The three main Allied Powers were obviously all going to get a seat on the council.  There was a strong British push for another Western voice, and France was the obvious choice, particularly during that time period.  Lastly China was added, which is still considered unusual to some extent, but it was a second addition that the US and the USSR could agree on.  And that's how the five came to be.

Even in just that short, and very reductive paragraph, one can see the power politics.  Each of the states was considered about their power relative to the rest of the world, and even to each other.  The idea of a global forum where each voice and each state was equal was not appealing to the victors.  It was so unappealing that the US chose to not even participate a few years earlier when the world formed the League of Nations.  There had to be a select group for the winners, where they could hold just a bit more power than the rest.

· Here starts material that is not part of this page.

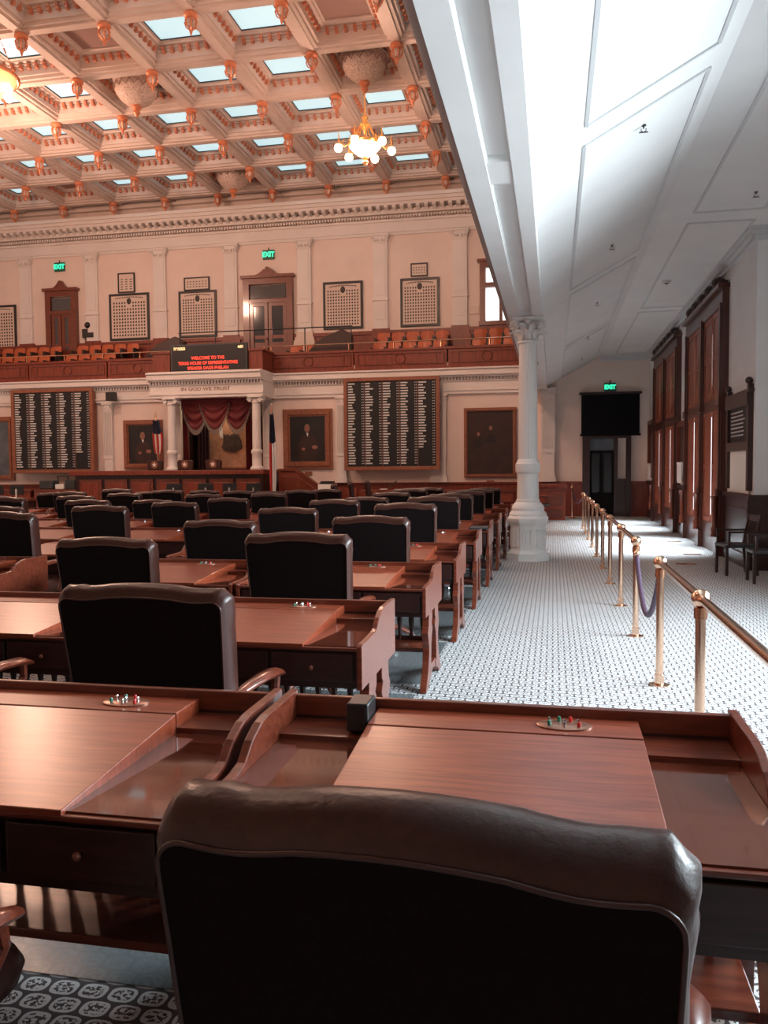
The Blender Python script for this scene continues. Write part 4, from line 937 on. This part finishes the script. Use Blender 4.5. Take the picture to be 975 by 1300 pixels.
# ================================================================== DESKS
W=1.46; DD=.90
def desk(nbut=True, name='legislative_desk'):
    t=empty(name); h=W/2
    # apron with drawer fronts, the wood darkened to carry their shade
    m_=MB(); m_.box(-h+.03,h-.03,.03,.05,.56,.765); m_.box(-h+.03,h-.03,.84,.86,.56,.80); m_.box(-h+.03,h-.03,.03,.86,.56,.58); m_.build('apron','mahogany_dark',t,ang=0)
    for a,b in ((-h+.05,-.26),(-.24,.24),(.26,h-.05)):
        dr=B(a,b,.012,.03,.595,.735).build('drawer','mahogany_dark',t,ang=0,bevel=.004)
        if nbut: MB().sphere(((a+b)/2,.0,.665),.013,8,6).build('knob','mahogany',dr)
    # tray floors under glass
    for s_ in(-1,1):
        a,b=(-h+.03,-.41) if s_<0 else (.43,h-.03)
        B(a,b,.02,.84,.765,.773).build('tray','tray_glass',t,ang=0)
        # ledge at the back of the tray
        B(a,b,.66,.84,.773,.79).build('tray_ledge','mahogany',t,ang=0)
    # sloping writing board
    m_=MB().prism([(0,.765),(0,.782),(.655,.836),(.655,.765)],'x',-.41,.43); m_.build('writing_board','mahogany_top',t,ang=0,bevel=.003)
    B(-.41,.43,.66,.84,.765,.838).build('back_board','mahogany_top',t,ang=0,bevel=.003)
    B(-h,h,.0,.02,.752,.768).build('front_edge','mahogany',t,ang=0,bevel=.004)
    B(-h+.0,h,.84,.865,.56,.868).build('back_rail','mahogany',t,ang=0,bevel=.005)
    # end panels with the ogee step
    prof=[(.0,.56),(.0,.775),(.02,.785),(.30,.79),(.36,.80),(.42,.845),(.50,.875),(.56,.882),(.865,.882),(.865,.56)]
    for s_ in(-1,1):
        x0,x1=(-h,-h+.028) if s_<0 else (h-.028,h)
        MB().prism(prof,'x',x0,x1).build('end_panel','mahogany',t,ang=0,bevel=.004)
    # end trestles: lyre shaped front and rear legs on an arched foot
    for s_ in(-1,1):
        x0,x1=(-h+.005,-h+.055) if s_<0 else (h-.055,h-.005)
        Lf=[(.18,.56),(.36,.56),(.36,.50),(.33,.47),(.37,.42),(.33,.37),(.30,.30),(.29,.20),(.29,.14),(.33,.12),(.30,.07),(.20,.045),(.14,.0),(.02,.0),(.06,.06),(.12,.12),(.17,.20),(.19,.30),(.17,.36),(.13,.42),(.17,.47),(.18,.52)]
        lg=MB().prism(Lf,'x',x0,x1).build('leg','mahogany',t,ang=0,bevel=.003)
        MB().prism([(.86-(y-.0)+.0,z) for y,z in Lf][::-1],'x',x0,x1).build('leg','mahogany',t,ang=0,bevel=.003)
        MB().prism([(.28,.11),(.32,.15),(.54,.15),(.58,.11),(.58,.07),(.43,.10),(.28,.07)],'x',x0+.005,x1-.005).build('foot_arch','mahogany',t,ang=0)
    B(-h+.05,h-.05,.30,.62,.24,.27).build('shelf','mahogany',t,ang=0,bevel=.004)
    B(-h+.05,h-.05,.6,.64,.20,.30).build('stretcher','mahogany_dark',t,ang=0)
    m_=MB()
    for k in range(14):
        x=-h+.12+k*(W-.24)/13; m_.lathe([(.012,.27),(.018,.30),(.012,.33),(.020,.40),(.022,.44),(.013,.48),(.018,.52),(.012,.565)],cx=x,cy=.61,n=6)
    m_.build('spindles','mahogany_dark',t,kind='stuff')
    if nbut:
        pl=MB().lathe([(.085,0),(.085,.004),(.080,.006)],cx=0,cy=0,cz=0,n=24,squash=.62); po=pl.build('voting_plate','plate_metal',t,loc=(.20,.745,.838))
        bs=[(-.045,.02),(-.045,-.018),(0,.0),(0,-.024),(.042,.006),(.045,-.022),(-.015,.03),(.02,.03)]
        for i,(x,y) in enumerate(bs):
            MB().lathe([(.0055,.004),(.0055,.018),(.004,.021)],cx=x,cy=y,n=8).build('button',['chrome','button_green','chrome','chrome','chrome','button_red','button_green','button_red'][i],po)
    return t
DN=desk(True); DF=desk(False)
# a light strip plate for distant desks
MB().lathe([(.085,0),(.085,.01)],cx=.2,cy=.745,cz=.838,n=12,squash=.62).build('voting_plate','chrome',DF)
RW={1:1.85,2:3.88,3:5.87,4:7.7,5:9.55,6:11.4,7:13.25,8:15.05,9:16.8,10:18.5}
rowname={1:'front row nearest the camera',**{r:'%s row from the camera'%ORD[r-1] for r in range(2,11)}}
colname={'a':'beside the carpeted aisle','b':'second from the carpeted aisle','c':'first past the inner gap','d':'second past the inner gap','e':'third past the inner gap','f':'fourth past the inner gap','g':'fifth past the inner gap'}
un,uf=[False],[False]
def place_desk(x,y,r,c):
    near=r<=4
    P_,u=(DN,un) if near else (DF,uf)
    o=P_ if not u[0] else copy_tree(P_); u[0]=True
    o.location=(x,y,.0065); tag(o,'mahogany desk with sloped writing board, %s, %s'%(rowname[r],colname[c]),'desk','desks of the chamber'); return o
dx={}
for r in RW:
    e=-.90+.012*(r-3)
    if r==1: cs_={'a':-.165,'b':-.165-1.49}
    else:
        cs_={'a':e-W/2,'b':e-W/2-1.49}
        cb=-5.22+.03*(r-4)
        if r>=3: cs_['c']=cb
        if r>=4: cs_['d']=cb-1.49
        if r>=5: cs_['e']=cb-2.98
        if r>=7: cs_['f']=cb-4.47
        if r>=8: cs_['g']=cb-5.96
    if r==1: cn={'a':'the one behind the big foreground chair','b':'cut by the left picture edge'}
    for c,x in cs_.items():
        o=place_desk(x,RW[r],r,c); dx[(r,c)]=x
        if r==1: o['label']='large foreground mahogany desk with glass tray, %s'%cn[c]
# box on the near desk
t=thing('small_speaker_box','small black box in the tray at the rim of the foreground desk','speaker',(-.165-.41-.040,RW[1]+.75,.812))
B(-.036,.036,-.06,.06,-.008,.085).build('body','black_plastic',t,bevel=.006); B(-.028,.028,-.064,-.06,.0,.075).build('grille','black_plastic',t,ang=0)
# chair mats
for r in range(1,9):
    for k,(x0,x1) in enumerate(((-2.3,-.98),(-3.78,-2.5))):
        if r==1: x0+=1.5; x1+=1.5
        y=RW[r]
        tag(B(x0,x1,y-1.53,y-.0,.001,.004).build('chair_mat','mat_plastic',bevel=.002),'grey translucent chair mat under desk of %s, %s'%(rowname[r],('next to the aisle','further from the aisle')[k]),'chair mat','chair mats')
# black folder on a desk
t=tag(MB().box(dx[(6,'a')]+.45,dx[(6,'a')]+.69,RW[6]+.12,RW[6]+.5,.792,.82).build('folder','dark_grey',bevel=.005),'dark folder lying on the right tray of a desk in the sixth row','folder')

# ================================================================== SWIVEL CHAIRS
def outline(w_,h,n=40,base=0):
    # from bottom-left up, over the camel top, to bottom-right ; returns list of (x,z)
    pts=[]
    hw=w_/2; rc=.036
    for i in range(9): pts.append((-hw*(.93+.07*i/8),base+(h-rc-.03-base)*i/8))
    for i in range(1,6): a=PI-i/6*PI/2; pts.append((-hw+rc+rc*math.cos(a),h-rc-.022+rc*math.sin(a)))
    m=22
    for i in range(m+1):
        u=i/m; x=(-hw+rc)+(w_-2*rc)*u; s_=2*u-1
        z=h-.022+.013*max(0,math.cos(s_*PI*.62))**1.3-.005*math.sin(max(0,abs(s_)-.45)/.55*PI)
        pts.append((x,z))
    for i in range(1,6): a=PI/2-i/6*PI/2; pts.append((hw-rc+rc*math.cos(a),h-rc-.022+rc*math.sin(a)))
    for i in range(9): pts.append((hw*(1-.07*i/8),h-rc-.03-(h-rc-.03-base)*i/8))
    return pts
def chair(det=True):
    t=empty('leather_swivel_chair')
    zb=.50; h=1.14; wf=.63
    O=outline(wf,h,base=zb); n=len(O); tilt=math.tan(math.radians(9))
    nr=[]
    for i in range(n):
        a=Vector(O[max(0,i-1)]); b=Vector(O[min(n-1,i+1)]); d=(b-a).normalized(); nr.append(Vector((-d.y,d.x)))
    def lean(p): return (p[0],p[1]-(p[2]-zb)*tilt,p[2])
    m_=MB(); NV=10; vs=[];fs=[]
    for j in range(NV+1):
        v=j/NV; bulge=math.sin(PI*v)**.6
        for i in range(n):
            x,z=O[i]; top=max(0,nr[i].y); off=bulge*(.016+.040*top**1.5); corner=(abs(abs(x)-wf/2)<.07 and z>h-.16)
            if det and corner: off+=.004*math.sin(i*2.6)*bulge
            vs.append(lean((x+nr[i].x*off,-.015+.145*v,z+nr[i].y*off)))
    for j in range(NV):
        for i in range(n-1): fs.append((j*n+i,j*n+i+1,(j+1)*n+i+1,(j+1)*n+i))
    fs.append(tuple(NV*n+i for i in range(n)))
    m_.add(vs,fs); m_.build('backrest','leather',t,ang=70)
    # rear panel
    MB().add([lean((x*.995,-.018,z)) for x,z in O],[tuple(range(n))]).add([lean((x*.99,-.006,z)) for x,z in O],[tuple(range(n-1,-1,-1))]).build('back_panel','leather_back',t,ang=0)
    MB().tube([lean((x,-.018,z)) for x,z in O],.004,6).build('piping','piping',t,ang=80)
    # seat cushion
    def cu(sx,sy,z0,z1,rr=.05):
        def P(u,v):
            pass
    prof=[(.0,0),(.27,.0),(.295,.03),(.30,.07),(.27,.10),(.0,.115)]
    sm=MB(); k=28; vs=[];fs=[]
    for i,(r,z) in enumerate([(.24,0),(.285,.02),(.295,.06),(.28,.095),(.22,.115),(.01,.12)]):
        for q in range(k):
            a=2*PI*q/k; c,s_=math.cos(a),math.sin(a); e=.35
            vs.append((r*math.copysign(abs(c)**e,c),.38+r*.95*math.copysign(abs(s_)**e,s_),.40+z))
    for i in range(5):
        for q in range(k): q2=(q+1)%k; fs.append((i*k+q,i*k+q2,(i+1)*k+q2,(i+1)*k+q))
    fs.append(tuple(range(k-1,-1,-1))); sm.add(vs,fs); sm.build('seat','leather',t,ang=60)
    # wooden arms
    for s_ in(-1,1):
        x=s_*.325
        pts=[(x*.98,.02,.68),(x*1.03,.12,.70),(x*1.06,.28,.705),(x*1.07,.42,.695),(x*1.06,.50,.67)]
        am=MB(); vs=[];fs=[]
        for i,p in enumerate(pts):
            wd=(.022,.028,.034,.040,.026)[i]; th=(.018,.02,.022,.022,.014)[i]
            for q in range(8):
                a=2*PI*q/8; vs.append((p[0]+wd*math.cos(a),p[1],p[2]+th*math.sin(a)))
        for i in range(4):
            for q in range(8): q2=(q+1)%8; fs.append((i*8+q,i*8+q2,(i+1)*8+q2,(i+1)*8+q))
        fs.append(tuple(range(8))); fs.append(tuple(range(39,31,-1))); am.add(vs,fs)
        ao=am.build('armrest','mahogany',t,ang=60)
        MB().tube([(x*1.06,.44,.68),(x*1.02,.47,.60),(x*.95,.42,.50),(x*.85,.38,.42)],[.02,.018,.02,.022],8).build('arm_support','mahogany',ao)
    # pedestal and five feet with casters
    MB().lathe([(.03,.12),(.03,.30),(.05,.36),(.12,.395),(.12,.41)],cy=.38,n=14).build('pedestal','black_plastic',t)
    for q in range(5):
        a=2*PI*q/5+.3; c,s_=math.cos(a),math.sin(a)
        f=MB().tube([(.02*c,.38+.02*s_,.17),(.15*c,.38+.15*s_,.15),(.28*c,.38+.28*s_,.085)],[.028,.022,.018],8).build('foot','mahogany',t)
        MB().tube([(.28*c-.016*s_,.38+.28*s_+.016*c,.028),(.28*c+.016*s_,.38+.28*s_-.016*c,.028)],.028,12).build('caster','chrome',f)
    return t
CH=chair(True); CH0=[False]
chairs=[('a',2,-1.72,1.15,0),('a',3,-1.66,1.22,0),('a',4,-1.57,1.225,0),('a',5,-1.59,1.26,0),('a',6,-1.54,1.27,0),('a',7,-1.54,1.25,0),('a',8,-1.50,1.24,0),('a',9,-1.48,1.22,0),('a',10,-1.44,1.21,0),
('b',2,-3.08,1.14,2),('b',3,-3.06,1.175,0),('b',4,-2.98,1.185,0),('b',5,-2.94,1.21,0),('b',6,-2.89,1.23,0),('b',7,-2.86,1.20,0),('b',8,-2.82,1.22,0),('b',9,-2.78,1.24,0),('b',10,-2.68,1.22,0),
('c',3,-5.2,1.22,0),('c',4,-5.22,1.25,0),('c',5,-5.28,1.23,3),('c',6,-5.21,1.20,0),('c',7,-5.17,1.19,0),('c',8,-5.11,1.21,0),('c',9,-5.05,1.22,0),('c',10,-4.97,1.19,0),
('d',5,-6.65,1.22,0),('d',6,-6.56,1.23,0),('d',7,-6.50,1.16,0),('d',8,-6.40,1.20,0),('d',9,-6.38,1.21,0),('d',10,-6.3,1.15,0),
('e',6,-7.91,1.27,0),('e',7,-7.91,1.23,0),('e',8,-8.01,1.22,0),('e',9,-7.98,1.23,0),('e',10,-7.9,1.18,0),
('f',7,-9.4,1.16,150),('f',8,-9.15,1.25,0),('f',9,-9.15,1.26,0),('f',10,-9.3,1.15,0),('g',8,-10.9,1.18,0),('g',9,-10.7,1.18,0)]
HT=1.14+.033   # top of the unscaled chair
def put_chair(x,y,z,rz,lab):
    o=CH if not CH0[0] else copy_tree(CH); CH0[0]=True
    s_=z/HT; o.location=(x,y,.006); o.rotation_euler=(0,0,math.radians(rz)); o.scale=(1.05,1,s_); tag(o,lab,'chair','leather swivel chairs at the desks'); return o
put_chair(-.175,1.07,1.214,-5,'large dark leather swivel chair filling the foreground, seen from behind')
put_chair(-1.60,1.16,1.12,-4,'dark leather chair at the lower left corner, mostly out of frame')
random.seed(3)
for c,r,x,z,rz in chairs:
    o=put_chair(x,RW[r]-.58,z,rz+random.uniform(-2,2),'dark leather swivel chair, %s, %s'%(rowname[r],colname[c]))
    if r<=3: o.scale[0]=1.19 if r==2 else 1.10
# three side-turned brown chairs near the right counter, one by the red desk
for i,(x,y,z) in enumerate(((-5.6,21.0,1.26),(-5.45,22.2,1.28),(-5.25,23.4,1.3))):
    o=put_chair(x,y,z,-72-4*i,'brown leather chair turned sideways before the right counter, %s of three'%ORD[i])
put_chair(-.78,25.4,1.3,-60,'brown chair with curved back beside the reddish desk past the column')
dg = bpy.context.evaluated_depsgraph_get()
for o in [x for x in bpy.data.objects if x.type == 'FONT']:
    me = bpy.data.meshes.new_from_object(o.evaluated_get(dg)); n = bpy.data.objects.new('lettering', me); COL.objects.link(n)
    n.parent = o.parent; n.location = o.location; n.rotation_euler = o.rotation_euler; n.scale = o.scale
    bpy.data.objects.remove(o)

And we can see how they chose to manage their power struggles against one another.  Obviously, British leadership knew that after reclaiming France, along with the American forces, a French ally on the Council would be a strong one for a long time.  These two states wanted France to make the Western voice for capitalism and democracy to be concrete within the Council and selected a member whom they could expect to vote from that viewpoint.  Of course the Soviet Union saw this as a threat to their own brand of government and economic structure and needed an alternative member, but more than that, they needed the veto.  This was a highly contested issue, but eventually the USSR got it, and they wasted little time using it.

As Koremenos, Lipson, and Snidal stated, "States spend significant amounts of time and effort constructing institutions precisely because they can advance or impede state goals in the international economy, the environment, and national security. States fight over institutional design because it affects outcomes. Moreover, the institutions they create cannot be changed swiftly or easily to conform to changing configurations of international power. Japan and Germany play modest roles in the UN today because they have been unable to reverse the decision made in 1944-45 to exclude them from the Security Council." [1]  I think that is a perfect description of what I read in Bosco's book and I think it's a very interesting take on the whether or not institution offer change or impede it.

1. Koremenos, Barbara, Charles Lipson, and Duncan Snidal. "The Rational Design of International Institutions." International Organization: 762.